Challenge:
Print exactly those lines that run from the beginning of the data to the line bearing "scene.background = new", inclusive.

----

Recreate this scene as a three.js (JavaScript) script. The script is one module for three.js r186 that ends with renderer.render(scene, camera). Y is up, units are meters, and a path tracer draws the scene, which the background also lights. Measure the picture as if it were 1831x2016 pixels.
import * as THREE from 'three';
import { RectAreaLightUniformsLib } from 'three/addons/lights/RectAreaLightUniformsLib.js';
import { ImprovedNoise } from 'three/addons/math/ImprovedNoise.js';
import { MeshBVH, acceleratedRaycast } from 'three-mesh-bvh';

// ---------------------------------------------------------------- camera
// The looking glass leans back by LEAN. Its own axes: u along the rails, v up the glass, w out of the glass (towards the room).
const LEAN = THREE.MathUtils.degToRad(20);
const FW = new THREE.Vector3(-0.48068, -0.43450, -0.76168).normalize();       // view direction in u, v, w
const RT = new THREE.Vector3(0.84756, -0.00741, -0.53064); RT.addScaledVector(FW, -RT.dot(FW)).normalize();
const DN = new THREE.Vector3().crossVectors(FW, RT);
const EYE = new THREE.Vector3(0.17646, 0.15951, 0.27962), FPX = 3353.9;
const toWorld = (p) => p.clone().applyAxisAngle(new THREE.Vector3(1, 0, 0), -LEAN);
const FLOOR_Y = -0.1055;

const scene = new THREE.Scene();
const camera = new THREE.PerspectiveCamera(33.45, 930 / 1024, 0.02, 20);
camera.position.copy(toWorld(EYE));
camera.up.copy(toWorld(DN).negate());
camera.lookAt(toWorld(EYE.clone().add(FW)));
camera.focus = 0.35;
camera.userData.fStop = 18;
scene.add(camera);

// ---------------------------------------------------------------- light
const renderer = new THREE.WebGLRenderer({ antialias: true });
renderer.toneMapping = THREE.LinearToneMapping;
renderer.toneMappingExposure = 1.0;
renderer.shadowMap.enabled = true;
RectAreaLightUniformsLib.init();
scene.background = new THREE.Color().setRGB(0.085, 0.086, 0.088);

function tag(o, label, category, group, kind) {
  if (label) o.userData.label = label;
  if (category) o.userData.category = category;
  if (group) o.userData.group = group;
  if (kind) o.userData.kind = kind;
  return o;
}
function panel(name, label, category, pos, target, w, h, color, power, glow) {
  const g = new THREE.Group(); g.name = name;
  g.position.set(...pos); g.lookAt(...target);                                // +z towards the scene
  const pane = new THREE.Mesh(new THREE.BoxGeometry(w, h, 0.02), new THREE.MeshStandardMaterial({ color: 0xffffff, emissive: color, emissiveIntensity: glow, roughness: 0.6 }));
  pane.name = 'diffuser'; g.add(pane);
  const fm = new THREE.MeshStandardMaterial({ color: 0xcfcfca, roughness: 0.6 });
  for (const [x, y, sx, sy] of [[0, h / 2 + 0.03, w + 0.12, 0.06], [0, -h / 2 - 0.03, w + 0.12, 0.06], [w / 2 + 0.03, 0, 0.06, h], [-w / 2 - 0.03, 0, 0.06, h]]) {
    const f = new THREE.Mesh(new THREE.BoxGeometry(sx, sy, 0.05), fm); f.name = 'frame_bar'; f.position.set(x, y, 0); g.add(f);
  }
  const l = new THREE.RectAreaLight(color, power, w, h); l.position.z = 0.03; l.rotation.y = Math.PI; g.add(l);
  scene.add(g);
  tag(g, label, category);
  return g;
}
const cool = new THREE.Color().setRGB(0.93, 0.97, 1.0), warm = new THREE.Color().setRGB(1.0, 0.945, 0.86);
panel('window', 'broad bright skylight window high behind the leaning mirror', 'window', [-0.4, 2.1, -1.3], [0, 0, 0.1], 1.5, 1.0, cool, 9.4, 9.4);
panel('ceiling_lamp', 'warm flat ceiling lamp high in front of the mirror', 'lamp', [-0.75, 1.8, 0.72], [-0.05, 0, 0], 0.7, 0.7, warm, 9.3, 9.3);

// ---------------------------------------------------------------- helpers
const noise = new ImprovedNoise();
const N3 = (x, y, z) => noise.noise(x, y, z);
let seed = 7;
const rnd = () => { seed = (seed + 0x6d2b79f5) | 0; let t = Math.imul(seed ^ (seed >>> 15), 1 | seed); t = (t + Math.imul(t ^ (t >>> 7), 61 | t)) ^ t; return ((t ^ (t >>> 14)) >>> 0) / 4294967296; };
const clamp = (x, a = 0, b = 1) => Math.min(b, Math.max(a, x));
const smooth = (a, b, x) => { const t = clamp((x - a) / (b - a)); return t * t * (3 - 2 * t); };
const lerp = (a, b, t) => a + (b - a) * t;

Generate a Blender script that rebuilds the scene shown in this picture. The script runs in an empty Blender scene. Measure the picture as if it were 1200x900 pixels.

----

Written answer:
Recreate this scene as a three.js (JavaScript) script. The script is one module for three.js r186 that ends with renderer.render(scene, camera). Y is up, units are meters, and a path tracer draws the scene, which the background also lights. Measure the picture as if it were 1831x2016 pixels.
import * as THREE from 'three';
import { RectAreaLightUniformsLib } from 'three/addons/lights/RectAreaLightUniformsLib.js';
import { ImprovedNoise } from 'three/addons/math/ImprovedNoise.js';
import { MeshBVH, acceleratedRaycast } from 'three-mesh-bvh';

// ---------------------------------------------------------------- camera
// The looking glass leans back by LEAN. Its own axes: u along the rails, v up the glass, w out of the glass (towards the room).
const LEAN = THREE.MathUtils.degToRad(20);
const FW = new THREE.Vector3(-0.48068, -0.43450, -0.76168).normalize();       // view direction in u, v, w
const RT = new THREE.Vector3(0.84756, -0.00741, -0.53064); RT.addScaledVector(FW, -RT.dot(FW)).normalize();
const DN = new THREE.Vector3().crossVectors(FW, RT);
const EYE = new THREE.Vector3(0.17646, 0.15951, 0.27962), FPX = 3353.9;
const toWorld = (p) => p.clone().applyAxisAngle(new THREE.Vector3(1, 0, 0), -LEAN);
const FLOOR_Y = -0.1055;

const scene = new THREE.Scene();
const camera = new THREE.PerspectiveCamera(33.45, 930 / 1024, 0.02, 20);
camera.position.copy(toWorld(EYE));
camera.up.copy(toWorld(DN).negate());
camera.lookAt(toWorld(EYE.clone().add(FW)));
camera.focus = 0.35;
camera.userData.fStop = 18;
scene.add(camera);

// ---------------------------------------------------------------- light
const renderer = new THREE.WebGLRenderer({ antialias: true });
renderer.toneMapping = THREE.LinearToneMapping;
renderer.toneMappingExposure = 1.0;
renderer.shadowMap.enabled = true;
RectAreaLightUniformsLib.init();
scene.background = new THREE.Color().setRGB(0.085, 0.086, 0.088);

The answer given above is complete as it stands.